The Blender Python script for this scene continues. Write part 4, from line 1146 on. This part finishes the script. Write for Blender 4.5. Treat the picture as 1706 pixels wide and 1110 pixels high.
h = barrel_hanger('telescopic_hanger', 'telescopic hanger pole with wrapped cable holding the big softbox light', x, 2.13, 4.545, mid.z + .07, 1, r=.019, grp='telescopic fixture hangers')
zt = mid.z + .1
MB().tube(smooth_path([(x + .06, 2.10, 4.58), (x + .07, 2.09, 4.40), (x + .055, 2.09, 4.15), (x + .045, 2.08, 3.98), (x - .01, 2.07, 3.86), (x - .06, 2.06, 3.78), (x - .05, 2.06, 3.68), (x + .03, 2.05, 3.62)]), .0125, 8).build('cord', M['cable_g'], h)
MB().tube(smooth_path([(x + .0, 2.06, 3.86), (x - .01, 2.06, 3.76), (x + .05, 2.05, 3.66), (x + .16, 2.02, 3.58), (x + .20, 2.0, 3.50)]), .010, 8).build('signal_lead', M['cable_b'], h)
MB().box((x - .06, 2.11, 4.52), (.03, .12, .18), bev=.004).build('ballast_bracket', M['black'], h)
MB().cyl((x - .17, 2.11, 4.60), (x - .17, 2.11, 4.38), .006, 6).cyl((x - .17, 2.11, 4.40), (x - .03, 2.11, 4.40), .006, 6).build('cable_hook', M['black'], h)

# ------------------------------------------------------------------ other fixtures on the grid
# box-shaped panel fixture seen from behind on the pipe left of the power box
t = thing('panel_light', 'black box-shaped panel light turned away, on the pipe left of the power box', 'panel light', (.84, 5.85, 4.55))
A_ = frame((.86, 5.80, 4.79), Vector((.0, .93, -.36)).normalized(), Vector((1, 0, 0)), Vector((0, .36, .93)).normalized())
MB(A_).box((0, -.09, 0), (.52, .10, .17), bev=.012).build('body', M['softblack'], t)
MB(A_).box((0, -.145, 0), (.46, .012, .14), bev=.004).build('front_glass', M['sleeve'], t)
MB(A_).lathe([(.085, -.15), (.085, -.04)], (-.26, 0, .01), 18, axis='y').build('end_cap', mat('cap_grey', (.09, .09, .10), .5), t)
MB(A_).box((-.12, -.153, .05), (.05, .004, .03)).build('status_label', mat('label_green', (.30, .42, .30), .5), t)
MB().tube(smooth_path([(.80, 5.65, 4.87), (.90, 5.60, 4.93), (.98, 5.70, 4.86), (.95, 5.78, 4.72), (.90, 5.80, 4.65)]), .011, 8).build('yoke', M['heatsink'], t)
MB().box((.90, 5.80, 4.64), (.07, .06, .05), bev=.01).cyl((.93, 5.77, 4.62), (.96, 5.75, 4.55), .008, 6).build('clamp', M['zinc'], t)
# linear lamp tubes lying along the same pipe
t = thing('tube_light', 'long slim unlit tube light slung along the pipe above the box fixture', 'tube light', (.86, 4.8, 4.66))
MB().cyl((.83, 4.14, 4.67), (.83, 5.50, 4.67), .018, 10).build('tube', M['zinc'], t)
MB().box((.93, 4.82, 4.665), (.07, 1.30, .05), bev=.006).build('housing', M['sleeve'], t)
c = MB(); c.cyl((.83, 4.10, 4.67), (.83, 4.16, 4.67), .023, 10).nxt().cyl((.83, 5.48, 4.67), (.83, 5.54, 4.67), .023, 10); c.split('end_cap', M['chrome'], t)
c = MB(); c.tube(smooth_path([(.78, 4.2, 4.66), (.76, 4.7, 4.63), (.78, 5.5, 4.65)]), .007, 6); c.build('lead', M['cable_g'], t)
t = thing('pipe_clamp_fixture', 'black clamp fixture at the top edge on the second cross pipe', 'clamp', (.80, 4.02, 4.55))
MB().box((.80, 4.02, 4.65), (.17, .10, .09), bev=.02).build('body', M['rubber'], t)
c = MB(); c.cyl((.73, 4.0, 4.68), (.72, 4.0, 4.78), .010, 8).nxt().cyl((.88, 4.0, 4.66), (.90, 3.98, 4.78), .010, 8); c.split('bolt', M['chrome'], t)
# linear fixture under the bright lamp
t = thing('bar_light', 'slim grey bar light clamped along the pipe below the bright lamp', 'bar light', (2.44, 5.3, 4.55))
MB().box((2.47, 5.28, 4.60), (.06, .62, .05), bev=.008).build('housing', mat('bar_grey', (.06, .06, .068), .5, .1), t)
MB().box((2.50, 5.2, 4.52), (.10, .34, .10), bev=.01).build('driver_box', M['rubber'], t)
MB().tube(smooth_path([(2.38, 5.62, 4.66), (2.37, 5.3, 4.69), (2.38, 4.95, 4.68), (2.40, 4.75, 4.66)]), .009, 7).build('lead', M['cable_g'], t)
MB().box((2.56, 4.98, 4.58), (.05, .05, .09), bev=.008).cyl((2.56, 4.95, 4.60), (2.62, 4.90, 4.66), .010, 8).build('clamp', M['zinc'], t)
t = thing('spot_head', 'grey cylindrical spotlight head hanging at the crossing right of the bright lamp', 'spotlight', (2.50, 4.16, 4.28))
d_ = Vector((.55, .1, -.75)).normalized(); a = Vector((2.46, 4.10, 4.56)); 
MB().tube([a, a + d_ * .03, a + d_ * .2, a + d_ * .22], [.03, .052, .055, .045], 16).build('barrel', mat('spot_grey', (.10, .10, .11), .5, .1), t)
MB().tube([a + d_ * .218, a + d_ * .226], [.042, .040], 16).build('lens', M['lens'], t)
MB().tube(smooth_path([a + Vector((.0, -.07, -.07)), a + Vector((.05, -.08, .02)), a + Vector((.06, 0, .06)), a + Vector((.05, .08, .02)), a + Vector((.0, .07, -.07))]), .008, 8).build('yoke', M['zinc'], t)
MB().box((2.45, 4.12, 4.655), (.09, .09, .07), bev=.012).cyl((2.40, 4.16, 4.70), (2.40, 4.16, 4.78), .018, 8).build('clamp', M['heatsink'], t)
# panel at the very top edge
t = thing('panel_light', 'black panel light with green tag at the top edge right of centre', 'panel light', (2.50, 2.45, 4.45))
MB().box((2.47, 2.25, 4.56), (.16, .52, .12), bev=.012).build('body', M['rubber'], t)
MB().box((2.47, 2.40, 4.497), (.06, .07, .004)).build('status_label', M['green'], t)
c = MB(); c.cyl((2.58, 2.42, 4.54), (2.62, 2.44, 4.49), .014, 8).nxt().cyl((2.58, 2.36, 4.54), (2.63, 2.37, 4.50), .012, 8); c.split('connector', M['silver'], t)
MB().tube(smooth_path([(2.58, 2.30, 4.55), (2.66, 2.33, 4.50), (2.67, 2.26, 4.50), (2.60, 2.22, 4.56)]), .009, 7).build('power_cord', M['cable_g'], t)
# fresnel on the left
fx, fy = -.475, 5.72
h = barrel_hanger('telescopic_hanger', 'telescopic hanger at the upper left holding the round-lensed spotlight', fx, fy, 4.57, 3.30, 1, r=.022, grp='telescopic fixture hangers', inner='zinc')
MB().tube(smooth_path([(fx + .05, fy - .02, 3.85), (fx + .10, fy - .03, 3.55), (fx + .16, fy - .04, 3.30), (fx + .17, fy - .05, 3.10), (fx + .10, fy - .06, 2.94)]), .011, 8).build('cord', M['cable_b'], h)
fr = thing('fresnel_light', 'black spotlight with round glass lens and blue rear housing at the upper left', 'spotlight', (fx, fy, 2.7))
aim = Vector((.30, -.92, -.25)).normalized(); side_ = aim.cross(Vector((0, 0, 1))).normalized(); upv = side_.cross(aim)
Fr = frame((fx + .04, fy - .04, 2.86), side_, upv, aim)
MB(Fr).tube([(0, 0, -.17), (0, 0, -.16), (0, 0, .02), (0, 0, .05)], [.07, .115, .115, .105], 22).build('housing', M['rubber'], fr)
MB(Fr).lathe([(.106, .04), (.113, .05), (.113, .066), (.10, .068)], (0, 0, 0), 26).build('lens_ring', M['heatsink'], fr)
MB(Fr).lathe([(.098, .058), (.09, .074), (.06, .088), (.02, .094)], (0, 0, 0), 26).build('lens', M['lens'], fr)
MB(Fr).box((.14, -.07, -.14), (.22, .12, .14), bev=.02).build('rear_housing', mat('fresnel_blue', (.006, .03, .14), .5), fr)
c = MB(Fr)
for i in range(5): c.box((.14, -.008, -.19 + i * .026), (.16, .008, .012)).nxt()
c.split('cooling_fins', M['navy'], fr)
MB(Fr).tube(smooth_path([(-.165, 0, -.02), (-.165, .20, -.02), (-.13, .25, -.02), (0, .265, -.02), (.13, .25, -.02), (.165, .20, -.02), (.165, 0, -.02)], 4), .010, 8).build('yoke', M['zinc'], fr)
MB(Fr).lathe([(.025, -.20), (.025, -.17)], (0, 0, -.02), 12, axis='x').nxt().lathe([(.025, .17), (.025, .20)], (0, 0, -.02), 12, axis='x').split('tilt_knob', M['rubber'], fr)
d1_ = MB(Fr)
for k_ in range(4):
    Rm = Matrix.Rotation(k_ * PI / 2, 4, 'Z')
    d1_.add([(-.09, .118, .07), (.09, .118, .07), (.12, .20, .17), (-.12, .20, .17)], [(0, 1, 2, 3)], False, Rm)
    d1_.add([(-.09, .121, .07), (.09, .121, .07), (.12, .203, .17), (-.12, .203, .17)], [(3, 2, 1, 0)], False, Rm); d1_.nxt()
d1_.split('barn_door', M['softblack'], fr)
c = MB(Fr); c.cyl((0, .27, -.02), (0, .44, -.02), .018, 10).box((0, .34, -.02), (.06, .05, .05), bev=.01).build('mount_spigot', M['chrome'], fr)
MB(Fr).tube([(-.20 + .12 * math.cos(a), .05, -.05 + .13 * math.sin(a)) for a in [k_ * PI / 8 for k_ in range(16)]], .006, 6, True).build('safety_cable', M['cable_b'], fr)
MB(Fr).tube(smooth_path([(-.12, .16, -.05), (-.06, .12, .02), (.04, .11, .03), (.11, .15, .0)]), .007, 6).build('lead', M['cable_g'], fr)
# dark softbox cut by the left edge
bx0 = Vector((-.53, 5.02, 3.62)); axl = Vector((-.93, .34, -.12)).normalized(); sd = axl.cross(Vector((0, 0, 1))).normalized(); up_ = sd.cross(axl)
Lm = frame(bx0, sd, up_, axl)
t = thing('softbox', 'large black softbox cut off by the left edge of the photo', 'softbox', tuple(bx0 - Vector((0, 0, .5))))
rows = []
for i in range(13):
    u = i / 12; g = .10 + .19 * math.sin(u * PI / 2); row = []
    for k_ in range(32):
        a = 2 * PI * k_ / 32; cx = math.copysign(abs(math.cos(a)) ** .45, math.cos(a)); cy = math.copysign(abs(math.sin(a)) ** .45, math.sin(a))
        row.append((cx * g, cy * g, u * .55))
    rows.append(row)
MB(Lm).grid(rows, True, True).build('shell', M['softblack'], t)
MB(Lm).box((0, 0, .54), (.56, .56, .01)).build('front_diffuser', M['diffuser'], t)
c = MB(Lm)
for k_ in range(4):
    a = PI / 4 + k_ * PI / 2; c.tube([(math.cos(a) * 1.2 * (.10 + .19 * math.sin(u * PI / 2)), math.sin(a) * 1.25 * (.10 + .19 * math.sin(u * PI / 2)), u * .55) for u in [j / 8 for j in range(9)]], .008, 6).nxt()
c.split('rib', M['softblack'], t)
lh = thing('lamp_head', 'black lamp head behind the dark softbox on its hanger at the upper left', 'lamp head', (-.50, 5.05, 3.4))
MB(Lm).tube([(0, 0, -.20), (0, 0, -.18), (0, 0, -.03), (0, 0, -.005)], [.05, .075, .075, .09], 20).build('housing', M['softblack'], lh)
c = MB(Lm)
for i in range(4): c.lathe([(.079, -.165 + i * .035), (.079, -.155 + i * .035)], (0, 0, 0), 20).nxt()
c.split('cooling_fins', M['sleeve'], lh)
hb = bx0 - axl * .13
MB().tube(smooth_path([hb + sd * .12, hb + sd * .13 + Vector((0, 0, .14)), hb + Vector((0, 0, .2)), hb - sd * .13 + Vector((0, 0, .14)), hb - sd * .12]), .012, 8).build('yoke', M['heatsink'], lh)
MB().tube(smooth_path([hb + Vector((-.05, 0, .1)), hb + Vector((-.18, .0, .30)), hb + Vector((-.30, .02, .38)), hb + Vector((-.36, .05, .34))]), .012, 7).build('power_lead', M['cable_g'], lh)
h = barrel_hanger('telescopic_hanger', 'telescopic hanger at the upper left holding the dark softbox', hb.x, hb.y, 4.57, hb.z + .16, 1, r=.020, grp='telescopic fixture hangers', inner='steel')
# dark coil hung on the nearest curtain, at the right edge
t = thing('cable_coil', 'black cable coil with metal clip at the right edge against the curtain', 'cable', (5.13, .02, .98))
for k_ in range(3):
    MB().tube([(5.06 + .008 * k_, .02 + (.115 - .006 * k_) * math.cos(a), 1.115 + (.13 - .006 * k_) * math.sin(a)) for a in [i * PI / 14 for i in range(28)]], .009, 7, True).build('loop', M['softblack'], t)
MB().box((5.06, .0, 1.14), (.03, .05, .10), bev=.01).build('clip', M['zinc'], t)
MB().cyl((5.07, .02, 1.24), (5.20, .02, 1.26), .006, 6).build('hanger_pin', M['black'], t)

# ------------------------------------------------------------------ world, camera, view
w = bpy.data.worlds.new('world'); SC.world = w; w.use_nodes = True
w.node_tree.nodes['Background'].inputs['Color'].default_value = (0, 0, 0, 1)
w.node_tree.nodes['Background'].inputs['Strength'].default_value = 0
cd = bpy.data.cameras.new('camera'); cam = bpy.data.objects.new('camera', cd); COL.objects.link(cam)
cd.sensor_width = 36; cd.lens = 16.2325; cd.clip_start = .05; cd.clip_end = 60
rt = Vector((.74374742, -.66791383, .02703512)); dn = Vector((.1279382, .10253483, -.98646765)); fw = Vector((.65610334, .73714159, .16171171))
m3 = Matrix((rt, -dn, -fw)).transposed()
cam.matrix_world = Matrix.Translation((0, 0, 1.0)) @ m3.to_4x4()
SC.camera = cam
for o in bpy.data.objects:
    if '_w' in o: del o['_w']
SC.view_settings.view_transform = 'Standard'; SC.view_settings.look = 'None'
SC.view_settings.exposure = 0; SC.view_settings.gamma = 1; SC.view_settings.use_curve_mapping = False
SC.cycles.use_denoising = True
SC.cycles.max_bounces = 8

----------------

DIRECTION —
Give again, word for word, the lines of the listing, starting at its first line and ending with the line containing "MB().cyl((x - .17, 2.11, 4.60), (x".

TASK ANSWER —
The Blender Python script for this scene continues. Write part 4, from line 1146 on. This part finishes the script. Write for Blender 4.5. Treat the picture as 1706 pixels wide and 1110 pixels high.
h = barrel_hanger('telescopic_hanger', 'telescopic hanger pole with wrapped cable holding the big softbox light', x, 2.13, 4.545, mid.z + .07, 1, r=.019, grp='telescopic fixture hangers')
zt = mid.z + .1
MB().tube(smooth_path([(x + .06, 2.10, 4.58), (x + .07, 2.09, 4.40), (x + .055, 2.09, 4.15), (x + .045, 2.08, 3.98), (x - .01, 2.07, 3.86), (x - .06, 2.06, 3.78), (x - .05, 2.06, 3.68), (x + .03, 2.05, 3.62)]), .0125, 8).build('cord', M['cable_g'], h)
MB().tube(smooth_path([(x + .0, 2.06, 3.86), (x - .01, 2.06, 3.76), (x + .05, 2.05, 3.66), (x + .16, 2.02, 3.58), (x + .20, 2.0, 3.50)]), .010, 8).build('signal_lead', M['cable_b'], h)
MB().box((x - .06, 2.11, 4.52), (.03, .12, .18), bev=.004).build('ballast_bracket', M['black'], h)
MB().cyl((x - .17, 2.11, 4.60), (x - .17, 2.11, 4.38), .006, 6).cyl((x - .17, 2.11, 4.40), (x - .03, 2.11, 4.40), .006, 6).build('cable_hook', M['black'], h)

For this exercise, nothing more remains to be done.